Apple’s Tribble urged the senators to think of the burdens that a new law modeled after either the EU or California precedents would impose on the millions of small App Store developers.

And when Sen. Amy Klobuchar (D.-Minn.) asked the witnesses if they could endorse a 72-hour timetable to notify victims of a data breach—a key GDPR provision—none would.

More squishiness emerged when senators started pressing the tech execs about how the Federal Trade Commission might enforce any such law. They all seemed fine with giving the FTC more money, but they didn’t cleanly endorse granting it authority to set rules and impose fines.

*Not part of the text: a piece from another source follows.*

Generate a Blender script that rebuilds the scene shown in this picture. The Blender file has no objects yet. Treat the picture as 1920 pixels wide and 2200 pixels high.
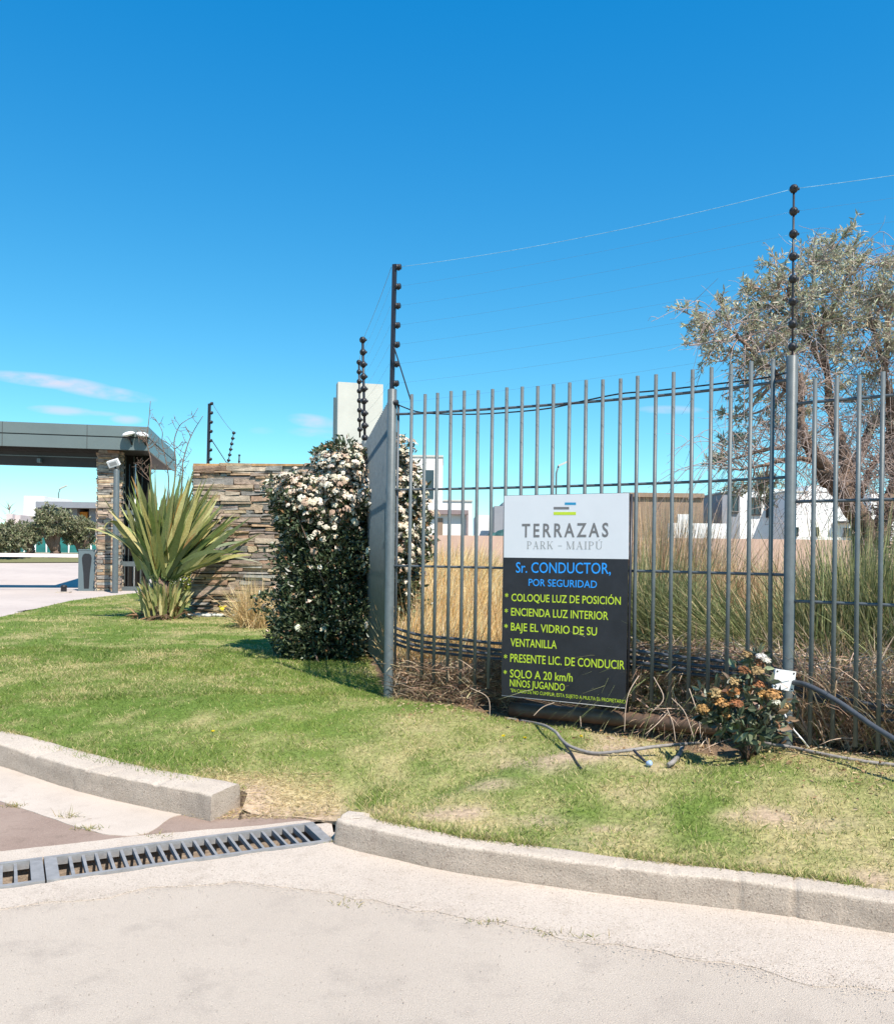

As Sen. Brian Schatz (D.-Hawaii) observed, the FTC can’t today slap a company with a fine until after it violates a negotiated settlement with the commission to address an earlier privacy failing. In other words, for that first offense, “there’s no real economic consequence right now.”

After a particularly vague series of replies from Enright, Sen. Bill Nelson (D.-Fla.) replied: “Is that a ‘yes, maybe’?”

Asked and unasked questions

Some other interesting details emerged over the hearing, but those two and a half hours also featured numerous missed opportunities.

For example, nobody followed up on Enright’s admission during his opening statement that “we have made mistakes in our past” to ask him to identify those mistakes and lessons learned.

The entire notion of data minimization never came up. Nobody challenged the tech companies to name an instance when they eliminated a product feature in order to collect less data.

And after Sen. Gary Peters (D.-Mich.) asked Enright how many people actually used Google’s Dashboard interface to see and control the information Google collects about them, and Enright replied that he didn’t have that information, nobody posed a similar question to the other company representatives. (That would have been an especially apt question for Facebook, which repeatedly touts all the options it gives to users to control their data, but the social-networking giant went unrepresented Wednesday.)

AT&T got away particularly easy. Privacy advocates say its data collection practices have overreached in the past—for example, it defaulted subscribers of its GigaPower fiber Internet service into having their browsing activity monetized, then proposed to charge them $29 more a month to escape that tracking. And just Tuesday, it rolled out a new ad platform called Xandr that touts a “commitment to personalization” driven by “deterministic household and device mapping.” But nobody asked Cali about either topic.

Apple’s Tribble, in turn, didn’t have to answer questions about how its locked-down Mac App Store could have allowed a rogue app called Adware Doctor to collect browsing data from its unwitting users.

Some of the airtime that could have gone to exploring those topics went instead to exploring how Apple, Amazon, and Google are treating the Chinese market. That yielded little insight about U.S. privacy, though a question from Sen. Ted Cruz (R.-Tex.) to Google’s Enright about the extent of China’s censorship did elicit this incredulous reply: “I’m not sure that I have an informed opinion on that question.”

The hearing unquestionably worked to illustrate the complex nature of the advertising-linked technology that tracks our interests across the Web and all our devices. In the middle of an exchange about how ads for a product can follow you around online, Enright assured Sen. Jon Tester (D.-Mont.) that “we understand the complexity of the Internet ecosystem.”

The senator interrupted with a two-word response: ”I don’t.”